Exercise objective: Each line of the material below should be reproduced exactly.

** BEGIN Material provided **

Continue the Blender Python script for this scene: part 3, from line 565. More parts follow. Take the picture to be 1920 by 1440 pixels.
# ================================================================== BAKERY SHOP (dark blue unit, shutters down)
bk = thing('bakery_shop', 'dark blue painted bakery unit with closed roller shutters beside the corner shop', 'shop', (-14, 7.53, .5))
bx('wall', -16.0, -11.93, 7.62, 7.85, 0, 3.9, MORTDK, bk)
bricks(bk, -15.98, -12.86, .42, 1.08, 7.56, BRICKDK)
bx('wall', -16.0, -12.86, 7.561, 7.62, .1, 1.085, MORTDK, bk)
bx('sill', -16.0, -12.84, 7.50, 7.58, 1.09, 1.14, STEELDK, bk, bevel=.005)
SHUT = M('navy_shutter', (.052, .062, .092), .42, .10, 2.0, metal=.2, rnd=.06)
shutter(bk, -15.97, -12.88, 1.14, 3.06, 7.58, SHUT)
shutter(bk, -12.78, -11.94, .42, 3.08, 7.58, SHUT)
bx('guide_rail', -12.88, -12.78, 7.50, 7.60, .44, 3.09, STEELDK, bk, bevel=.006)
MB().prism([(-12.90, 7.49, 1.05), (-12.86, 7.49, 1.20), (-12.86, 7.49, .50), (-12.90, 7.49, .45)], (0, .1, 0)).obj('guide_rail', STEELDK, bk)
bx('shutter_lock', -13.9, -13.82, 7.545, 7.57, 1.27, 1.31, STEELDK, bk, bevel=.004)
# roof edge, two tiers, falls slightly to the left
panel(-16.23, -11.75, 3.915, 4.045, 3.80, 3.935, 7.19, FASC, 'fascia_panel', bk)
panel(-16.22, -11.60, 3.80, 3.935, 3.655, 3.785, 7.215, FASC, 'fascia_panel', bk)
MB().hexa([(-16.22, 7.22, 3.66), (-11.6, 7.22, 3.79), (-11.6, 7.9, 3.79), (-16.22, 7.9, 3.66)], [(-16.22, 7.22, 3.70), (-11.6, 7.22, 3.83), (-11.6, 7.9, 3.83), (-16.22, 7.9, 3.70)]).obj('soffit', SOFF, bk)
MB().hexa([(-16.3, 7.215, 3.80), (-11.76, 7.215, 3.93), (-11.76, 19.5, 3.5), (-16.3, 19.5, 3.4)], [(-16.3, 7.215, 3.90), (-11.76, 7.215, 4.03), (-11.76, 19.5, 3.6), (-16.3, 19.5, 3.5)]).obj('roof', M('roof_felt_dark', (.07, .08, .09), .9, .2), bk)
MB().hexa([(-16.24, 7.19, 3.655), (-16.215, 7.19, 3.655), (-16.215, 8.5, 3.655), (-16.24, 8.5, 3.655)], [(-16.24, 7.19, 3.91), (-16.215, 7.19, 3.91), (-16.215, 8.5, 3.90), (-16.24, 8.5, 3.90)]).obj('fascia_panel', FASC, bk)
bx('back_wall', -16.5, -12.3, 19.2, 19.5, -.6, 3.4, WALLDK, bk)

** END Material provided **

Final result:
Continue the Blender Python script for this scene: part 3, from line 565. More parts follow. Take the picture to be 1920 by 1440 pixels.
# ================================================================== BAKERY SHOP (dark blue unit, shutters down)
bk = thing('bakery_shop', 'dark blue painted bakery unit with closed roller shutters beside the corner shop', 'shop', (-14, 7.53, .5))
bx('wall', -16.0, -11.93, 7.62, 7.85, 0, 3.9, MORTDK, bk)
bricks(bk, -15.98, -12.86, .42, 1.08, 7.56, BRICKDK)
bx('wall', -16.0, -12.86, 7.561, 7.62, .1, 1.085, MORTDK, bk)
bx('sill', -16.0, -12.84, 7.50, 7.58, 1.09, 1.14, STEELDK, bk, bevel=.005)
SHUT = M('navy_shutter', (.052, .062, .092), .42, .10, 2.0, metal=.2, rnd=.06)
shutter(bk, -15.97, -12.88, 1.14, 3.06, 7.58, SHUT)
shutter(bk, -12.78, -11.94, .42, 3.08, 7.58, SHUT)
bx('guide_rail', -12.88, -12.78, 7.50, 7.60, .44, 3.09, STEELDK, bk, bevel=.006)
MB().prism([(-12.90, 7.49, 1.05), (-12.86, 7.49, 1.20), (-12.86, 7.49, .50), (-12.90, 7.49, .45)], (0, .1, 0)).obj('guide_rail', STEELDK, bk)
bx('shutter_lock', -13.9, -13.82, 7.545, 7.57, 1.27, 1.31, STEELDK, bk, bevel=.004)
# roof edge, two tiers, falls slightly to the left
panel(-16.23, -11.75, 3.915, 4.045, 3.80, 3.935, 7.19, FASC, 'fascia_panel', bk)
panel(-16.22, -11.60, 3.80, 3.935, 3.655, 3.785, 7.215, FASC, 'fascia_panel', bk)
MB().hexa([(-16.22, 7.22, 3.66), (-11.6, 7.22, 3.79), (-11.6, 7.9, 3.79), (-16.22, 7.9, 3.66)], [(-16.22, 7.22, 3.70), (-11.6, 7.22, 3.83), (-11.6, 7.9, 3.83), (-16.22, 7.9, 3.70)]).obj('soffit', SOFF, bk)
MB().hexa([(-16.3, 7.215, 3.80), (-11.76, 7.215, 3.93), (-11.76, 19.5, 3.5), (-16.3, 19.5, 3.4)], [(-16.3, 7.215, 3.90), (-11.76, 7.215, 4.03), (-11.76, 19.5, 3.6), (-16.3, 19.5, 3.5)]).obj('roof', M('roof_felt_dark', (.07, .08, .09), .9, .2), bk)
MB().hexa([(-16.24, 7.19, 3.655), (-16.215, 7.19, 3.655), (-16.215, 8.5, 3.655), (-16.24, 8.5, 3.655)], [(-16.24, 7.19, 3.91), (-16.215, 7.19, 3.91), (-16.215, 8.5, 3.90), (-16.24, 8.5, 3.90)]).obj('fascia_panel', FASC, bk)
bx('back_wall', -16.5, -12.3, 19.2, 19.5, -.6, 3.4, WALLDK, bk)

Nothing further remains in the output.